Task details: Repeat exactly the lines from the start of the entries below through the line containing "R = math.radians". Omit the rest.

Dataset extract:
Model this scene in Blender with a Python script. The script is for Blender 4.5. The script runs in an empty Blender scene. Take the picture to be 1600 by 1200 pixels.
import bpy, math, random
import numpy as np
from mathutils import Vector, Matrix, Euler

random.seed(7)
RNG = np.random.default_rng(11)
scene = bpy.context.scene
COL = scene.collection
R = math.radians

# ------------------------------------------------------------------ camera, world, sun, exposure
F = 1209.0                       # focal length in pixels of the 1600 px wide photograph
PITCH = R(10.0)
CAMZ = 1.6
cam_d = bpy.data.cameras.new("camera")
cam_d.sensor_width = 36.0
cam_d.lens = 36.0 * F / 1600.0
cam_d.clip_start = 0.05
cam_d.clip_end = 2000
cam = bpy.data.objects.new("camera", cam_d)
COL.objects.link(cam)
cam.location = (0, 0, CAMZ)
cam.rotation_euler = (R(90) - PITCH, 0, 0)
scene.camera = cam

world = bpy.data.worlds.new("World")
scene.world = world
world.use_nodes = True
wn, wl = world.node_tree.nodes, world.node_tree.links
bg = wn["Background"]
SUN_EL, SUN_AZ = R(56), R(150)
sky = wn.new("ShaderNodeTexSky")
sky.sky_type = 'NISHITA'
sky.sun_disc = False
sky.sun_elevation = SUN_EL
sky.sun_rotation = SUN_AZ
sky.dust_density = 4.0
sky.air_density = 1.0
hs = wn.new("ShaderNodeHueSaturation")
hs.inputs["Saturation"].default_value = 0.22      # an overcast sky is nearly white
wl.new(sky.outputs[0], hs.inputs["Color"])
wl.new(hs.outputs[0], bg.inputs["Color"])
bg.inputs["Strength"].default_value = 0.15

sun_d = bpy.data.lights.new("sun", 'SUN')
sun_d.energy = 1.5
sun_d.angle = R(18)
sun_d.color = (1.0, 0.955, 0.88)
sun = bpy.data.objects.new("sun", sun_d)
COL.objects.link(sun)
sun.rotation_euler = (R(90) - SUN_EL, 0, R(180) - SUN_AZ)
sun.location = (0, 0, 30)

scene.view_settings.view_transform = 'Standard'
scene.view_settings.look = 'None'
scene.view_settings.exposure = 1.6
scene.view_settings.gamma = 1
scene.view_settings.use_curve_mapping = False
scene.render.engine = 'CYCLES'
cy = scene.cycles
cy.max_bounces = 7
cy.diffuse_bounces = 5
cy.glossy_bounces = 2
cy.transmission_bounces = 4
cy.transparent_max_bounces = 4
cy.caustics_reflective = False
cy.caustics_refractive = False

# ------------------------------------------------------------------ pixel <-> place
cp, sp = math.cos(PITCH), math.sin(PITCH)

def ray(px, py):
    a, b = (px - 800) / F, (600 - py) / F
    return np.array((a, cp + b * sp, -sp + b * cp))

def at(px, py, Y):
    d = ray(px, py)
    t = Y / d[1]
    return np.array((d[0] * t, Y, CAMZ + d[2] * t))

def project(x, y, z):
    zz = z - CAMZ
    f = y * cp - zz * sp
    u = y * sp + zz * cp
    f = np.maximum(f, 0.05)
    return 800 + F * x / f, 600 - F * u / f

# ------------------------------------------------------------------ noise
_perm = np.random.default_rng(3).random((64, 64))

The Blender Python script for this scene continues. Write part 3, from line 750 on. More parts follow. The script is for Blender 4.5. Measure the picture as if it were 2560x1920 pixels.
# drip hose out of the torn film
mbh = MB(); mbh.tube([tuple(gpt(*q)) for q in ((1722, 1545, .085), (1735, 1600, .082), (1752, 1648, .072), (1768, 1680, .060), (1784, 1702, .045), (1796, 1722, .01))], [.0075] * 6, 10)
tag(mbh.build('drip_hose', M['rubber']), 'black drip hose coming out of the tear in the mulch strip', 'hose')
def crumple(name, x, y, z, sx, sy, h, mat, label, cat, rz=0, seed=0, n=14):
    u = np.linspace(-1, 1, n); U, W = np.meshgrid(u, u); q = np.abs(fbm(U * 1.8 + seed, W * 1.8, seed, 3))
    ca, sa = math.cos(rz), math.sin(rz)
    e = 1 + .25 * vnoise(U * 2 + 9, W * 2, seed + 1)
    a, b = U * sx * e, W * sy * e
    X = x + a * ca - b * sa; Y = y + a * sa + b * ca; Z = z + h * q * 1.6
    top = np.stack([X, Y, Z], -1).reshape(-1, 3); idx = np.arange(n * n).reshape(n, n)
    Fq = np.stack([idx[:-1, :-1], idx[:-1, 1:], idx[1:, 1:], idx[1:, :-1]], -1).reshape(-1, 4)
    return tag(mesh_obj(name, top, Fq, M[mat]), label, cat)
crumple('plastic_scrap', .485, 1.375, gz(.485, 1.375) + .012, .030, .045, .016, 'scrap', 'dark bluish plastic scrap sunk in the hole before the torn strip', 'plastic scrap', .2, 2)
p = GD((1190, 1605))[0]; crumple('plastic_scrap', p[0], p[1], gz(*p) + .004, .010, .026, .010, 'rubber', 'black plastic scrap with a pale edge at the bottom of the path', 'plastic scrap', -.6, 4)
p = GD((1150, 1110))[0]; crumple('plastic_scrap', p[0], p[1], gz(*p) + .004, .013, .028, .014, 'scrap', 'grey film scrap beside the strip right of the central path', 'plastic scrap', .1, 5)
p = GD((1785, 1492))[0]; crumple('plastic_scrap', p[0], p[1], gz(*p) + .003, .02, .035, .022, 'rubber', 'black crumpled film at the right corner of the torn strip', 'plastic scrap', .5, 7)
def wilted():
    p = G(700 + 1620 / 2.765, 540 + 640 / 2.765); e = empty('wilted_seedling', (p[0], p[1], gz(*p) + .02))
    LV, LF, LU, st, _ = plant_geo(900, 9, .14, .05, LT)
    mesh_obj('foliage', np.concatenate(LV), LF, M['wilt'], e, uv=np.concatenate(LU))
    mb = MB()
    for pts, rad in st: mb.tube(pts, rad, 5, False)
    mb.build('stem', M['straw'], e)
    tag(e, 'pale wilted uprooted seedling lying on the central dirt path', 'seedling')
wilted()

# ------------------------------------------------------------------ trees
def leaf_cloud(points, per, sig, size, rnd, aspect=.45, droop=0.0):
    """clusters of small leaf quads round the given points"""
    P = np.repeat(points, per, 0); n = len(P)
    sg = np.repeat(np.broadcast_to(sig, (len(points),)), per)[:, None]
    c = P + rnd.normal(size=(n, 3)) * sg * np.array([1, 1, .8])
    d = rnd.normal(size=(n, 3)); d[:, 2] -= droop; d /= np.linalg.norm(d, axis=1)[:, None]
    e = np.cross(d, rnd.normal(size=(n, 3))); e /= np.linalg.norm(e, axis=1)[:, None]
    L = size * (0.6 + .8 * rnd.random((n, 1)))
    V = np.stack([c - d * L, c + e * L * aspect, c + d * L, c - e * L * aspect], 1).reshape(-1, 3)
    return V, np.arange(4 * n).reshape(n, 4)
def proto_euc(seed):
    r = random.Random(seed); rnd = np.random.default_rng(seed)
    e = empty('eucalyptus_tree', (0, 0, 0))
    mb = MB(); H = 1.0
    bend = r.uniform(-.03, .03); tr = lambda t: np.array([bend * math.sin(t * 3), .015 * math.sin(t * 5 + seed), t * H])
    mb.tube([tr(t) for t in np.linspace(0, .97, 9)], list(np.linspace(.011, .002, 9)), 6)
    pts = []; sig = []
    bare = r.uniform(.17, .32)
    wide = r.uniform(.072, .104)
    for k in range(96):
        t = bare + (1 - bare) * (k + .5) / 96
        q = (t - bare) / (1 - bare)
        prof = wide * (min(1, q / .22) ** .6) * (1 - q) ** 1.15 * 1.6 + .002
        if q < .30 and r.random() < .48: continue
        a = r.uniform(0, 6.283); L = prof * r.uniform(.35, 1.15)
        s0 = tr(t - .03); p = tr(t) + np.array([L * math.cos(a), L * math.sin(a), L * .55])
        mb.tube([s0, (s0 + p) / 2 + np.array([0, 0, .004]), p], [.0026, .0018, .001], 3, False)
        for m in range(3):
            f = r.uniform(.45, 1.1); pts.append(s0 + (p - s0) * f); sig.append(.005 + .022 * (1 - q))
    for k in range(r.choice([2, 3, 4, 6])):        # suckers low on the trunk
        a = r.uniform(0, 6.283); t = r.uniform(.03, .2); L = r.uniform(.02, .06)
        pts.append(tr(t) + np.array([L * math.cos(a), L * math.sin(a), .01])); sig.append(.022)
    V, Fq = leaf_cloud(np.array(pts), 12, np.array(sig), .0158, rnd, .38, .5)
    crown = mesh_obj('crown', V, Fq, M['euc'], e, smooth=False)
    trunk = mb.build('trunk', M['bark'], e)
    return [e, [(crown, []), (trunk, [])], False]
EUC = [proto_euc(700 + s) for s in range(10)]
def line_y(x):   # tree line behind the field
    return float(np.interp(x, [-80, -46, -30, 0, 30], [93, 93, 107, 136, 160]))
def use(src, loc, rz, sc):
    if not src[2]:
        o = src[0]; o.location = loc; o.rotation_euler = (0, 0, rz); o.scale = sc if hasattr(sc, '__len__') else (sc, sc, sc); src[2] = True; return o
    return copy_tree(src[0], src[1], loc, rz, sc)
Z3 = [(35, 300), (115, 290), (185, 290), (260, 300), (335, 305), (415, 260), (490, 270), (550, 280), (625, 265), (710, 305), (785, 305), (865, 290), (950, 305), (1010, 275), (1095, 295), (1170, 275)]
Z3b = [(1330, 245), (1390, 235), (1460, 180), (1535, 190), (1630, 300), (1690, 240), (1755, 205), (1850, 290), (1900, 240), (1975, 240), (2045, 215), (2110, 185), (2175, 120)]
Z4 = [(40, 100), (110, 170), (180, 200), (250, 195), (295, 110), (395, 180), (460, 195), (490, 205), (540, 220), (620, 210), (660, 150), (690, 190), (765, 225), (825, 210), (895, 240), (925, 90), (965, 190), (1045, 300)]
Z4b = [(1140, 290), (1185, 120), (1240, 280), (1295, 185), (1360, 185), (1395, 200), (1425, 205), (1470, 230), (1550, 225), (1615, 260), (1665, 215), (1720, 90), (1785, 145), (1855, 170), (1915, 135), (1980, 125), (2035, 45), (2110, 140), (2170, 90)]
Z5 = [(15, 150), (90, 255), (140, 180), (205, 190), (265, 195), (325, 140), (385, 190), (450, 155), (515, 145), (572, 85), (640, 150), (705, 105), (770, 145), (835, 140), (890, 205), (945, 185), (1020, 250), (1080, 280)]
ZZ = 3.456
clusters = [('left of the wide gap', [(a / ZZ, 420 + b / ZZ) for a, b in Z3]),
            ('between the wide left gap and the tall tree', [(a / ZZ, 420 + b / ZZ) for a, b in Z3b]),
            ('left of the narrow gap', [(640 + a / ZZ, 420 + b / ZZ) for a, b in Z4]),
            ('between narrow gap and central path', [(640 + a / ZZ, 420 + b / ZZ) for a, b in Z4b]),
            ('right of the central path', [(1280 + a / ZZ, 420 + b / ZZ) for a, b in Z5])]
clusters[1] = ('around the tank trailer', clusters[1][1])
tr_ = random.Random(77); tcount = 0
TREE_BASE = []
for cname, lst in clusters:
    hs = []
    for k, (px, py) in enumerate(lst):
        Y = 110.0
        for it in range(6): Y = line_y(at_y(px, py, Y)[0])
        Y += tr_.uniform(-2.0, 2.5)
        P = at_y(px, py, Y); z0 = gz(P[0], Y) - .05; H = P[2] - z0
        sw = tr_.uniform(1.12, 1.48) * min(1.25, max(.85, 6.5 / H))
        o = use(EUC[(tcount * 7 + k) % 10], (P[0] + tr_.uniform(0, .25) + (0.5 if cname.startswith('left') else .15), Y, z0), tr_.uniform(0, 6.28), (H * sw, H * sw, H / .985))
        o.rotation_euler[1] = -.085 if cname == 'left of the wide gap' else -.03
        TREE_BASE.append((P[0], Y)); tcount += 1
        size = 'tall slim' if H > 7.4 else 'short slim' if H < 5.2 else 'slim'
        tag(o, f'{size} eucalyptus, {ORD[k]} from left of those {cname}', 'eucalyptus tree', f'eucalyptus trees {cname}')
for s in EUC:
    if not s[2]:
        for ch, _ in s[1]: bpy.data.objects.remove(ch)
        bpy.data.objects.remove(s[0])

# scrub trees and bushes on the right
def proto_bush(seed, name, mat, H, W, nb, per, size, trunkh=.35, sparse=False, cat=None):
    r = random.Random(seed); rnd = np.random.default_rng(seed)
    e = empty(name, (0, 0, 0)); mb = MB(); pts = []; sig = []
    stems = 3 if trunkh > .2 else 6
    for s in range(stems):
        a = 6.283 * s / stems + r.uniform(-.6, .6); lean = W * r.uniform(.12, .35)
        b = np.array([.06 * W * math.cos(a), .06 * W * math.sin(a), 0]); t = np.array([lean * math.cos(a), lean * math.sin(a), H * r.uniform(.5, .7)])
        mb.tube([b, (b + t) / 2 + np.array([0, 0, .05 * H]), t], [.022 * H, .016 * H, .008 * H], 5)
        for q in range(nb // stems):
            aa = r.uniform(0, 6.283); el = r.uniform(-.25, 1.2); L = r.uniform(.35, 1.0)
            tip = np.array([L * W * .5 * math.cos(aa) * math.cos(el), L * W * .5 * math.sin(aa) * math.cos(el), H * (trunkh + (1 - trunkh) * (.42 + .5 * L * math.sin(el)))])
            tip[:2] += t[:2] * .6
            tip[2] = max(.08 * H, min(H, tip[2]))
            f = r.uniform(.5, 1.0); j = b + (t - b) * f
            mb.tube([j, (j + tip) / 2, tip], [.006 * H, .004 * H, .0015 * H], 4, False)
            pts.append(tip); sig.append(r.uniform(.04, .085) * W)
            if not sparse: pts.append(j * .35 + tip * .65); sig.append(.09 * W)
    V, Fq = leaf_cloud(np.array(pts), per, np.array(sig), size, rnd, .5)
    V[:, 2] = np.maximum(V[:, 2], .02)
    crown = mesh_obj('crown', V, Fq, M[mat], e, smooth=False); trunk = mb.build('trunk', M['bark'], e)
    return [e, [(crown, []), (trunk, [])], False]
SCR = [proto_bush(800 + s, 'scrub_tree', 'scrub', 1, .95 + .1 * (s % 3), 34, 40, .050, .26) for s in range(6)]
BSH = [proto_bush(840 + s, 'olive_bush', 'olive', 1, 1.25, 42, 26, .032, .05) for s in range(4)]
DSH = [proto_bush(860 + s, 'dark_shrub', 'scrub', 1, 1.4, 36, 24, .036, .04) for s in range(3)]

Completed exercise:
Model this scene in Blender with a Python script. The script is for Blender 4.5. The script runs in an empty Blender scene. Take the picture to be 1600 by 1200 pixels.
import bpy, math, random
import numpy as np
from mathutils import Vector, Matrix, Euler

random.seed(7)
RNG = np.random.default_rng(11)
scene = bpy.context.scene
COL = scene.collection
R = math.radians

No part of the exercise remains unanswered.